One of the key selling points of Facebook’s Libra currency, formally unveiled in June this year, was that it would prove a boon the world’s 1.7 billion-strong unbanked community. Over in Africa, however, the humble mobile phone has been fulfilling such a role for the past 20 years. And the continent’s mobile revolution is only just beginning. 

Nearly half of the world’s mobile banking offerings are offered by telecommunications companies in Africa, according to industry body the GSM Association; Africans conducted 1.7 billion mobile money transactions worth $26.8bn in 2018, a 15.3% growth in value on the previous year.

Remarkably, such volumes have been achieved in spite of a relative lack of activity in the continent’s three most populous markets – Nigeria, Ethiopia and Egypt.
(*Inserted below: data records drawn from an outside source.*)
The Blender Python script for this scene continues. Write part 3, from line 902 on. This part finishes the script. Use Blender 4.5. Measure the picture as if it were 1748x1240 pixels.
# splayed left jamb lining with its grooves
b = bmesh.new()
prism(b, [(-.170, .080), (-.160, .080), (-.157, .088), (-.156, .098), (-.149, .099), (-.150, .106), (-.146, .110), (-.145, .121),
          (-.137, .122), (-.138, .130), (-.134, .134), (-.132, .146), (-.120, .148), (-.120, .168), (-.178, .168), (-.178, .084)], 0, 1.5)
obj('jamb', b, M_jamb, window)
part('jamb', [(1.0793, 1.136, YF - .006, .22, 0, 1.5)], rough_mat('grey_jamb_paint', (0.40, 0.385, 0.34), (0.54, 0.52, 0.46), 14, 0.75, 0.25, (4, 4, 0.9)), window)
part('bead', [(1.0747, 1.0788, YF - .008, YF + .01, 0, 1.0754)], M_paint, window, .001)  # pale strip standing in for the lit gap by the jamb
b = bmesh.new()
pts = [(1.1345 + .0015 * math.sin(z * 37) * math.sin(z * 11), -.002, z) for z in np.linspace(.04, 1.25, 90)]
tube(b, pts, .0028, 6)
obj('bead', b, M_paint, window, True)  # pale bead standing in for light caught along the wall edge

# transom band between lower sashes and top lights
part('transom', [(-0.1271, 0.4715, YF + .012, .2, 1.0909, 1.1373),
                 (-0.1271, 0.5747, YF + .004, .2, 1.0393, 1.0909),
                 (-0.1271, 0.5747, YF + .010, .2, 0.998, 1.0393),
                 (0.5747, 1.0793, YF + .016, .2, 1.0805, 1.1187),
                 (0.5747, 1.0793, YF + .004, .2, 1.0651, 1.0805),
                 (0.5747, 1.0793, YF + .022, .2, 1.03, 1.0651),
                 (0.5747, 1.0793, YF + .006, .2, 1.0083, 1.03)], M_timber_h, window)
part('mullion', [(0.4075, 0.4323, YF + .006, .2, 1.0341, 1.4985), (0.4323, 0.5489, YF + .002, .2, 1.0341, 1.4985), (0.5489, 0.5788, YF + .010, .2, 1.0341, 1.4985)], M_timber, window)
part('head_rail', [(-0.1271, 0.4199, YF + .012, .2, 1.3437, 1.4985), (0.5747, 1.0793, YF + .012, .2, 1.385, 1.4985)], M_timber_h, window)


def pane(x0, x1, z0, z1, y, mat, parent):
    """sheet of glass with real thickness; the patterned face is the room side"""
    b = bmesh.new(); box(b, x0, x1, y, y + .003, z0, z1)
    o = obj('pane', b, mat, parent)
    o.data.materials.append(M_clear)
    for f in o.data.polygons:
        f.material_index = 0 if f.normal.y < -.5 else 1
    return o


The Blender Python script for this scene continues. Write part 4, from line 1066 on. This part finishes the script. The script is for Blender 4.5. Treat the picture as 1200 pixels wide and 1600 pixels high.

Reforms and new initiatives in these three countries may lead to more than 110 million new mobile money accounts in the next five years on the continent in the coming five years. 

Though mobile operators such as Kenya’s Safaricom and pan-African operator MTN were in the vanguard of the continent’s mobile banking revolution in the early 2000s, traditional lenders have caught up in earnest, with the line between the two becoming increasingly blurred. A recent example of such a convergence has been the growing numbers of lenders offering banking services over WhatsApp, taking advantage of the unique position the messaging platform occupies in Africa’s social, economic and political landscape. 

Much mileage remains to be gained on the continent from the rollout of basic banking services over smartphones; but the increasing availability of affordable smartphones and  the development of innovative blockchain solutions are already delivering ever more sophisticated financial services. 

Just how much impact Libra will have on the unbanked remains to be seen. But the momentum behind Africa’s mobile revolution shows no sign of flagging, well into its second decade.